▸ Work instructions: What lines of the data hold the string "parts"? Pull each one out.

▸ Provided data:
******

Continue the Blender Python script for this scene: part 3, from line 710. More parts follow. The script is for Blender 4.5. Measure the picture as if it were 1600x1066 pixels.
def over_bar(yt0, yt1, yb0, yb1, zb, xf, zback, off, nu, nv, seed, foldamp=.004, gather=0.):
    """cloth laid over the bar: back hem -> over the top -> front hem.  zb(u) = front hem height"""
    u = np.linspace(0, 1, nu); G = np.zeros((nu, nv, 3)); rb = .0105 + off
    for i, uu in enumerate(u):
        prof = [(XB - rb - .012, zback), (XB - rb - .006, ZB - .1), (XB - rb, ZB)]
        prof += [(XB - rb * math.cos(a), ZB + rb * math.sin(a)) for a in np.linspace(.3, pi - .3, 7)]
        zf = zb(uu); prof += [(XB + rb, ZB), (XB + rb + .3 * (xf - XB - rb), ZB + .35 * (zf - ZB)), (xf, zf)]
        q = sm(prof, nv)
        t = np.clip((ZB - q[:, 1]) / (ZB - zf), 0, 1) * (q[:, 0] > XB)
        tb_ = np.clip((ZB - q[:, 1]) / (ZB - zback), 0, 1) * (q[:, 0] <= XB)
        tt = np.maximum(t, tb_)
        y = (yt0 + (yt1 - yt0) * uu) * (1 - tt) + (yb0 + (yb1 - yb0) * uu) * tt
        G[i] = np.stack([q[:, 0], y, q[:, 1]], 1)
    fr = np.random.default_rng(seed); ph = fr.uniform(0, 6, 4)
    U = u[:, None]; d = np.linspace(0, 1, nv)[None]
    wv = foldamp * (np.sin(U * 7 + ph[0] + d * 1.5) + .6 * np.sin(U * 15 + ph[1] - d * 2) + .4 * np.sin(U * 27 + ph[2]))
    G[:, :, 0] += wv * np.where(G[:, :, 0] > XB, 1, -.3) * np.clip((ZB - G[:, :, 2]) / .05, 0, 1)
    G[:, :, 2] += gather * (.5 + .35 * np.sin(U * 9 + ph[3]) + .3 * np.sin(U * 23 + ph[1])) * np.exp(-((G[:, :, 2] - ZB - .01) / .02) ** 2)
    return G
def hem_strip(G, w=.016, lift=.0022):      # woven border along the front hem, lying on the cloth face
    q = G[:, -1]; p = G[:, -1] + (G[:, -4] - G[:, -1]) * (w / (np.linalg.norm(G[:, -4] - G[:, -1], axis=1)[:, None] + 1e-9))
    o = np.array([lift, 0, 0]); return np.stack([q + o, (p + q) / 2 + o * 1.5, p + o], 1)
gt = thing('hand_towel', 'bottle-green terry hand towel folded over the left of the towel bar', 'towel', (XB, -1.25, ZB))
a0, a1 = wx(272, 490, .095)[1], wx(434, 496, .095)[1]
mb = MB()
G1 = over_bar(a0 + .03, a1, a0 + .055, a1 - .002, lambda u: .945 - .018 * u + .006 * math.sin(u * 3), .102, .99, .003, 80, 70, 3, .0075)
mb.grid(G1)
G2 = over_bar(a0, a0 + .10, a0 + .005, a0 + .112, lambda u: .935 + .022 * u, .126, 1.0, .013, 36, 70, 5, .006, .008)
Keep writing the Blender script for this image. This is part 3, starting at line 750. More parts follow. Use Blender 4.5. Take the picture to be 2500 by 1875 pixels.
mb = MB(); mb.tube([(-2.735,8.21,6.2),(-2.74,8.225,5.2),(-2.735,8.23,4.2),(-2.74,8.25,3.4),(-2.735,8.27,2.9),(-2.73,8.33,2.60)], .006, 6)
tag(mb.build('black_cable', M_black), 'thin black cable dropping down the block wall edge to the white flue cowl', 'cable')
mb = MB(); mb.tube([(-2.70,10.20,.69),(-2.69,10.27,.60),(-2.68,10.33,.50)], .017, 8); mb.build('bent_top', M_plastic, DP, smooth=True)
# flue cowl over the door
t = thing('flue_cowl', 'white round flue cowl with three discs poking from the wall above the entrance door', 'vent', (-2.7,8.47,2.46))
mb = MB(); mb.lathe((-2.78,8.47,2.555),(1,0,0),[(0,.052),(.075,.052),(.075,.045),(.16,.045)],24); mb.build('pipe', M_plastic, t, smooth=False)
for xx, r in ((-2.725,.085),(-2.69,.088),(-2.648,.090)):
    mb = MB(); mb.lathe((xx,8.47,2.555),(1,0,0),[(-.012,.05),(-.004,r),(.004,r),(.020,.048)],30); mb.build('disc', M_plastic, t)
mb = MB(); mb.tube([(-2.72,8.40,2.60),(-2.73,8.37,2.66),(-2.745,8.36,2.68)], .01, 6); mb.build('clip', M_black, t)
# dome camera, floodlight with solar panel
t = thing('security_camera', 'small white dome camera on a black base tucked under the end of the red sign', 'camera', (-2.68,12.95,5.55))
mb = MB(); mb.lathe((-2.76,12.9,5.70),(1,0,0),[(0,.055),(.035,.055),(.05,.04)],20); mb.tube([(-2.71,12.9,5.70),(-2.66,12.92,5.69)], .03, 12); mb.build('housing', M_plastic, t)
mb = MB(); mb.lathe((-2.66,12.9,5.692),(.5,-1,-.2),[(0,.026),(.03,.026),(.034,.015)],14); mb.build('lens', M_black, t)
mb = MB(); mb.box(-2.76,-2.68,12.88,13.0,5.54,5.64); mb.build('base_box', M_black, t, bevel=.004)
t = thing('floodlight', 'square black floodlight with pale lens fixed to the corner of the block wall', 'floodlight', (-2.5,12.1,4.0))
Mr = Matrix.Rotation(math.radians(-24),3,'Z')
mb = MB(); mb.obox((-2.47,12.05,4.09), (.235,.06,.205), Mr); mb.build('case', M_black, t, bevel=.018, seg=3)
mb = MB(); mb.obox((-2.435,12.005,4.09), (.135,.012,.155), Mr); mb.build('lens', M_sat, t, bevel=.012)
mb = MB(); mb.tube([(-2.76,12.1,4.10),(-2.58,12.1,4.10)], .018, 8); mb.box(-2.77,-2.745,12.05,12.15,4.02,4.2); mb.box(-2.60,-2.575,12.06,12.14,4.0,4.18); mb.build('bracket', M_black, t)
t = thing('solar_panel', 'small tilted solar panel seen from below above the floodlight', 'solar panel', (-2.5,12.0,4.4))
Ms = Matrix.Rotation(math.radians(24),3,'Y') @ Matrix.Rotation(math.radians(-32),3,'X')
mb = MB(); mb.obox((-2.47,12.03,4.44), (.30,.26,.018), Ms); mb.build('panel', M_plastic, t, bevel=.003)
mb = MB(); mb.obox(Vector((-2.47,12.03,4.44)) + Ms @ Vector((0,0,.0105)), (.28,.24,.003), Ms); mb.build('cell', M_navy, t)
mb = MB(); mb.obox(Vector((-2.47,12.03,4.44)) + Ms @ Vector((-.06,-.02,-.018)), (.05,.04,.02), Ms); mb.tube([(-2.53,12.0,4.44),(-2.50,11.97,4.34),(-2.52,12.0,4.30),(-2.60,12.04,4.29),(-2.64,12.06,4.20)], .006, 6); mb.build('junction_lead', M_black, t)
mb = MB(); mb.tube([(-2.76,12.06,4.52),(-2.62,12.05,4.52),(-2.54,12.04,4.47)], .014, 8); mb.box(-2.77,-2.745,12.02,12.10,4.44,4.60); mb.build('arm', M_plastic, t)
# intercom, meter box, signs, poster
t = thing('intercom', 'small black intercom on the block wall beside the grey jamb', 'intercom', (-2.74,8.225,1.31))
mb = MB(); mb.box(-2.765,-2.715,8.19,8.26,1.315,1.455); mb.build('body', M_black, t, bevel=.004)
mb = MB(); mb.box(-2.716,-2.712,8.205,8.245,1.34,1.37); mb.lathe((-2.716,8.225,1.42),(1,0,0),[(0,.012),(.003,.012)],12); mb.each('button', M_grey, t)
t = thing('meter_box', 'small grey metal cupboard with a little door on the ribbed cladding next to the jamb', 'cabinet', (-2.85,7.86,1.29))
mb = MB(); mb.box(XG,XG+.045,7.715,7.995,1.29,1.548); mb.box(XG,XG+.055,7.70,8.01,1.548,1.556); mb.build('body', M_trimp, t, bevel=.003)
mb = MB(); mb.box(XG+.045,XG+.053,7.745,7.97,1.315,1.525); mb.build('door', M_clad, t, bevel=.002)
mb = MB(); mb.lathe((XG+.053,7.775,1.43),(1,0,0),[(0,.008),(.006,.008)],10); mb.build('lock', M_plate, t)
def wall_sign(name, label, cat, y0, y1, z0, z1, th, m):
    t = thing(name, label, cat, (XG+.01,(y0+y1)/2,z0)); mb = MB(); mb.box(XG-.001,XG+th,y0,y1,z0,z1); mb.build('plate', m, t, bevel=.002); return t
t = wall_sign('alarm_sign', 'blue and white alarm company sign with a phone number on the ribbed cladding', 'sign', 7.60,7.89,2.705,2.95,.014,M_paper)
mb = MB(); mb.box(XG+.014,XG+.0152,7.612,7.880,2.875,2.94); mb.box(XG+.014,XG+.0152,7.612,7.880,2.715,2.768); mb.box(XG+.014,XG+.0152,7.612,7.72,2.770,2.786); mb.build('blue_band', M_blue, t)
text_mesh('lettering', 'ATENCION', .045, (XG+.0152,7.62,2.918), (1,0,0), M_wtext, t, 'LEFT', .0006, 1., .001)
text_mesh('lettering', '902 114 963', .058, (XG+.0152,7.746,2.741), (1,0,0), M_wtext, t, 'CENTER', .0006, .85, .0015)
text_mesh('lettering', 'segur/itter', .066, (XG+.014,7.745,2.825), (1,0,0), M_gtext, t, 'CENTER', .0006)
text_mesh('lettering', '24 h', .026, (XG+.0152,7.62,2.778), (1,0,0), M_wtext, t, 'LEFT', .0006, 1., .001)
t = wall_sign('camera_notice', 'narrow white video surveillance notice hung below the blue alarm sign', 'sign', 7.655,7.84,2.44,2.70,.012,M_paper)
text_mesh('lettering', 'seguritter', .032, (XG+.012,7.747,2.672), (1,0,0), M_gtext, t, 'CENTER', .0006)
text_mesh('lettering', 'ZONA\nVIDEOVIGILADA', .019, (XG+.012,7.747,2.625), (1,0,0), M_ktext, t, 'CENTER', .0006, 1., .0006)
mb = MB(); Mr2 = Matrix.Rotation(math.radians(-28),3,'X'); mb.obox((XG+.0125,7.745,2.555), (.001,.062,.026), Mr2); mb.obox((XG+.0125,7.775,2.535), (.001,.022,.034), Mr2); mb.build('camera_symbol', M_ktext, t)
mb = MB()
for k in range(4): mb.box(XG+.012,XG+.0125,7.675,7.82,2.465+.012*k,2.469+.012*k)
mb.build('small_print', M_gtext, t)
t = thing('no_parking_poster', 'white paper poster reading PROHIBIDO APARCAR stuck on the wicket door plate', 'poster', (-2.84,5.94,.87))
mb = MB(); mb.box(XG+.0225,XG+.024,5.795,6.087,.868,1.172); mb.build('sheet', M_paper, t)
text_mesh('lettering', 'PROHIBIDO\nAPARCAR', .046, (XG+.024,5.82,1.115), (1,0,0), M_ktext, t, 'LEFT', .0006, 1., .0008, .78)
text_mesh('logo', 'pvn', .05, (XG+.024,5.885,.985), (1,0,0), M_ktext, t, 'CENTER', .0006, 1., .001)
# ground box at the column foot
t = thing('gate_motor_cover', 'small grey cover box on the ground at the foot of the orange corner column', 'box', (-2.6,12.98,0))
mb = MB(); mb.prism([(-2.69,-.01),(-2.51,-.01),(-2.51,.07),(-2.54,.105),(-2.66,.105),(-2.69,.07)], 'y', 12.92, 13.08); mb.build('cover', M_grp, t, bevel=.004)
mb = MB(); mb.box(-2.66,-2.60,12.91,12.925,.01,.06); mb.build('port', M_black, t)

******

▸ Final answer:
Continue the Blender Python script for this scene: part 3, from line 710. More parts follow. The script is for Blender 4.5. Measure the picture as if it were 1600x1066 pixels.
Keep writing the Blender script for this image. This is part 3, starting at line 750. More parts follow. Use Blender 4.5. Take the picture to be 2500 by 1875 pixels.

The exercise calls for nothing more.